2020
Cairn
Yves Érard, « Trouver sa voix dans le paysage sonore d’une langue étrangère », A contrario, ID : 10670/1.im9edw
Cet article aborde le problème de la subjectivité de la voix dans l’apprentissage du français langue étrangère. Deux exemples d’apprentissage de la lecture à haute voix, en langue 1 puis en langue 2, montreront que mon expression dans une langue qui n’est pas la mienne ne consiste pas à m’approprier cette langue, mais à accepter de me laisser traverser par elle. L’expression de soi se tisse dans les expressions d’autrui. Je ne m’approprie donc pas une langue, c’est elle qui s’empare de moi. Puis-je supporter cette altération de mon expression par les mots des autres ? Cela dépendra de ma capacité à me rendre intelligible dans des rythmes et des musiques que je ne maîtrise pas encore. Cette intelligibilité sera fragile parce qu’elle impliquera toujours que je me reconnaisse moi et que je me fasse reconnaître dans un paysage sonore qui ne m’est pas encore bien familier.

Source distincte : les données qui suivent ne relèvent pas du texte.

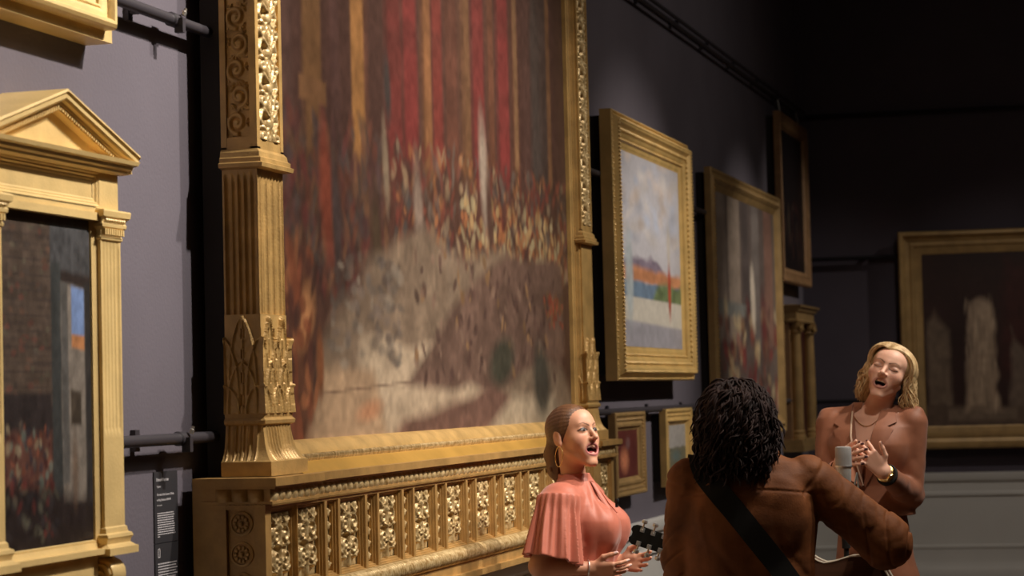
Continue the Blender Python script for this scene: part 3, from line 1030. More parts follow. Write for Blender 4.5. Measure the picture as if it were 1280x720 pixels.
def ped_pilaster(yl, yr):
    root = thing_part('pilaster', PED)
    XS = 0.133

    def flute(sd, u, z):
        if sd != 1: return 0
        if u < .08 or u > .92: return 0
        q = (u - .08) / .84 * 5; f = q - math.floor(q)
        e = min(1, max(0, (2.125 - z) / .02)) * min(1, max(0, (z - 1.62) / .02))
        return -0.006 * math.sqrt(max(0, 1 - (2 * f - 1) ** 2)) * e
    wrap(yl, yr, 0.05, [1.37, 1.61, 1.62, 1.63, 1.64, 2.10, 2.11, 2.12, 2.13], flute, XS, 3, 60).build('shaft', M_gilt, root, sharp=40)
    pr = [(2.120, .0), (2.124, .004), (2.130, .005), (2.134, .002), (2.148, .004), (2.156, .012), (2.164, .013), (2.168, .010), (2.178, .014), (2.182, .020), (2.196, .022), (2.200, .020), (2.203, 0)]
    mb = wrap(yl, yr, 0.05, [q[0] for q in pr], prof_off(pr), XS, 3, 3)
    for k in range(9):
        a_ = yl + (yr - yl) * (k + .5) / 9
        mb.box((XS + .004, a_ - .004, 2.136), (XS + .013, a_ + .004, 2.152))
        mb.ball((XS + .014, a_, 2.173), .0055, 6, 4)
    mb.build('capital', M_gilt, root, sharp=25)
    pr = [(1.312, .026), (1.330, .026), (1.332, .020), (1.340, .010), (1.350, .012), (1.356, .016), (1.364, .014), (1.368, .006), (1.380, .004), (1.384, 0)]
    wrap(yl, yr, 0.05, [q[0] for q in pr], prof_off(pr), XS, 3, 3).build('pilaster_base', M_gilt, root, sharp=25)
    # scrolled console below
    mb = MB()
    for (c, r_) in (((0.105, yl + .02, 1.262), .038),):
        mb.lathe(c, (0, 1, 0), [(0, r_ * .5), (0.0, r_), (.004, r_ + .003), (yr - yl - .044, r_ + .003), (yr - yl - .04, r_), (yr - yl - .04, r_ * .5)], 20)
        sp = [(c[0] + q[0], yr - .018, c[2] + q[1]) for q in spiral(0, 0, r_ * .8, 1.4, 0, 1, 26)]
        mb.tube(sp, .004, 6)
        sp = [(c[0] + q[0], yl + .018, c[2] + q[1]) for q in spiral(0, 0, r_ * .8, 1.4, 0, 1, 26)]
        mb.tube(sp, .004, 6)
    mb.box((0.05, yl + .02, 1.15), (0.105, yr - .02, 1.312))
    mb.build('console', M_gilt, root, sharp=40)


ped_pilaster(5.2375, 5.352)
ped_pilaster(2 * 4.98 - 5.352, 2 * 4.98 - 5.2375)
# frieze block with a sunk panel, cornice and pediment
mb = MB()
mb.box((0.05, 4.612, 2.203), (0.118, 5.348, 2.300))
mb.box((0.10, 5.2475, 2.203), (0.130, 5.348, 2.300)); mb.box((0.10, 4.612, 2.203), (0.130, 4.7125, 2.300))
mb.box((0.05, 4.74, 2.170), (0.138, 5.22, 2.190)); mb.box((0.05, 4.74, 2.190), (0.130, 5.22, 2.206))
mb.build('frieze', M_gilt, PED, sharp=25)
mb = mitred(Left, 4.7125, 5.2475, 2.203, 2.300, [(0, .118), (0, .130), (.006, .130), (.010, .126), (.014, .126), (.018, .121), (.022, .121), (.026, .119)])
mb.build('frieze_moulding', M_gilt, PED, sharp=20)
mb = MB()
pr = [(2.296, -.002), (2.300, .008), (2.306, .010), (2.310, .018), (2.318, .020), (2.322, .030), (2.332, .034), (2.334, -.01)]
wrap(4.612, 5.348, 0.03, [q[0] for q in pr], prof_off(pr), 0.146, 3, 3, mb)
mb.build('cornice', M_gilt, PED, sharp=25)
# pediment
AP = (4.98, 2.462)
EL, ER, EZ = 4.578, 5.382, 2.333
mb = MB()
V = [(0.0, EL + .03, EZ), (0.0, ER - .03, EZ), (0.0, AP[0], AP[1] - .01), (0.128, EL + .03, EZ), (0.128, ER - .03, EZ), (0.128, AP[0], AP[1] - .01)]
mb.add(V, [(0, 1, 2), (5, 4, 3), (0, 3, 4, 1), (1, 4, 5, 2), (2, 5, 3, 0)])
mb.build('tympanum', M_gilt, PED, sharp=25)
mb = MB()
slope = (AP[1] - EZ) / (AP[0] - EL)
RAKE = [(0.0, .016), (0.180, .016), (0.182, .010), (0.176, .004), (0.176, -.006), (0.170, -.012), (0.160, -.013), (0.158, -.020), (0.150, -.022), (0.150, -.032), (0.128, -.034)]
for sg in (-1, 1):
    e = EL if sg < 0 else ER
    P = np.array([[(o_, e, EZ + d_ * 1.0), (o_, AP[0], AP[1] + d_ * 1.0)] for (o_, d_) in RAKE])
    mb.grid(P, flip=(sg > 0))
    n0 = len(mb.V)
    mb.add([(o_, e, EZ + d_) for (o_, d_) in RAKE] + [(0.0, e, EZ - .034)], [list(range(len(RAKE) + 1))[::-1 if sg < 0 else 1]])
    for k in range(34):
        t = (k + .5) / 34
        y_, z_ = e + (AP[0] - e) * t, EZ + (AP[1] - EZ) * t
        mb.box((0.150, y_ - .003, z_ - .033), (0.157, y_ + .003, z_ - .022))
mb.build('raking_cornice', M_gilt, PED, sharp=20)
mb = MB(); mb.box((0.05, 4.74, 1.15), (0.120, 5.22, 1.325)); mb.box((0.05, 4.74, 1.318), (0.145, 5.236, 1.332)); mb.box((0.05, 4.58, 1.13), (0.15, 5.38, 1.152))
mb.build('apron', M_gilt, PED, sharp=25)

# ------------------------------------------------------------------ picture hung above it (only its lower right corner shows)
UP = thing('framed_painting', (0.0, 4.3, 2.64), 'gilt picture with a pale mount hung above the temple frame, corner only in view', 'painting', 'framed paintings')
mb = MB(); mb.box((0.0, 3.33, 2.662), (0.078, 5.435, 4.2)); mb.build('back_box', M_gilt, UP, sharp=25)
mitred(Left, 3.37, 5.395, 2.690, 4.17, [(0, .078), (0, .104), (.004, .114), (.012, .120), (.020, .118), (.026, .110), (.030, .100), (.040, .098), (.052, .090), (.056, .094), (.062, .092), (.064, .082)]).build('frame', M_gilt, UP, sharp=25)
p = Paint(20, 24, L_(214, 196, 150)).noise((6, 6), .1)
canvas('mount', Left, 3.43, 5.335, 2.752, 4.11, 0.084, p.I, UP)

# ------------------------------------------------------------------ wall label
LB = thing('wall_label', (0.0, 5.875, 1.2), 'black wall label with white print between the temple frame and the giant frame', 'label')
MB().box((0.0, 5.806, 1.302), (0.004, 5.962, 1.503)).build('upper_plate', M_black, LB, sharp=20)
MB().box((0.0, 5.806, 1.085), (0.004, 5.962, 1.300)).build('lower_plate', M_black, LB, sharp=20)


def wall_text(txt, y, z, size, name, parent, m=None, bold=False):
    c = bpy.data.curves.new(name, 'FONT')
    c.body = txt; c.size = size; c.extrude = 0.0002
    if bold: c.offset = size * 0.018
    tmp = bpy.data.objects.new('text_outline', c)
    COL.objects.link(tmp)
    bpy.context.view_layer.update()
    me = bpy.data.meshes.new_from_object(tmp.evaluated_get(bpy.context.evaluated_depsgraph_get()))
    bpy.data.objects.remove(tmp)
    me.materials.clear()
    me.materials.append(m or M_text)
    o = bpy.data.objects.new(name, me)
    COL.objects.link(o)
    o.parent = parent
    org = ORG[parent.name]
    o.rotation_euler = (PI / 2, 0, PI / 2)
    o.location = (0.0045 - org[0], y - org[1], z - org[2])
    return o


wall_text('Edward Poynter', 5.820, 1.4765, 0.0125, 'label_heading', LB, bold=True)
wall_text('England', 5.822, 1.4585, 0.0085, 'label_line', LB)
wall_text('The visit of the Queen of Sheba', 5.822, 1.4355, 0.0088, 'label_title', LB, bold=True)
wall_text('to King Solomon 1884-90', 5.822, 1.4205, 0.0088, 'label_title', LB, bold=True)
wall_text('oil on canvas', 5.822, 1.4065, 0.0062, 'label_line', LB)
# the small print is too small to read: lines of grey
rr = random.Random(3)
mb = MB()
for k in range(10):
    z_ = 1.3855 - k * 0.0066
    x_ = 5.823
    end = 5.823 + (0.112 if k < 9 else 0.118) + rr.uniform(-.006, .004)
    while x_ < end:
        w_ = rr.uniform(.004, .014); mb.box((0.0041, x_, z_ - .0014), (0.0046, min(x_ + w_, end), z_ + .0014)); x_ += w_ + .0018
mb.box((0.0041, 5.823, 1.3185), (0.0046, 5.838, 1.3210))
mb.build('small_print', M_text, LB, smooth=False)
mb = MB()
mb.box((0.0041, 5.823, 1.262), (0.0046, 5.8265, 1.286)); mb.box((0.0041, 5.8345, 1.262), (0.0046, 5.838, 1.286))
mb.box((0.0041, 5.823, 1.2835), (0.0046, 5.838, 1.2865)); mb.box((0.0041, 5.823, 1.2605), (0.0046, 5.838, 1.2635))
mb.build('phone_sign', M_text, LB, smooth=False)
mb = MB()
for k in range(14):
    z_ = 1.243 - k * 0.0078
    end = 5.823 + .125 + rr.uniform(-.01, .006); x_ = 5.823
    while x_ < end:
        w_ = rr.uniform(.004, .014); mb.box((0.0041, x_, z_ - .0017), (0.0046, min(x_ + w_, end), z_ + .0017)); x_ += w_ + .0018
mb.build('small_print', M_text, LB, smooth=False)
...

L’apprentissage d’une langue étrangère me demande un effort qui s’apparente à de la patience : vis-à-vis des autres, d’abord, vis-à-vis de moi-même, ensuite. Cette vision de la subjectivité dans une langue étrangère met en évidence que l’apprentissage d’une confiance en soi se construit symétriquement à l’apprentissage d’une confiance en autrui, d’une confiance en soi comme un autre.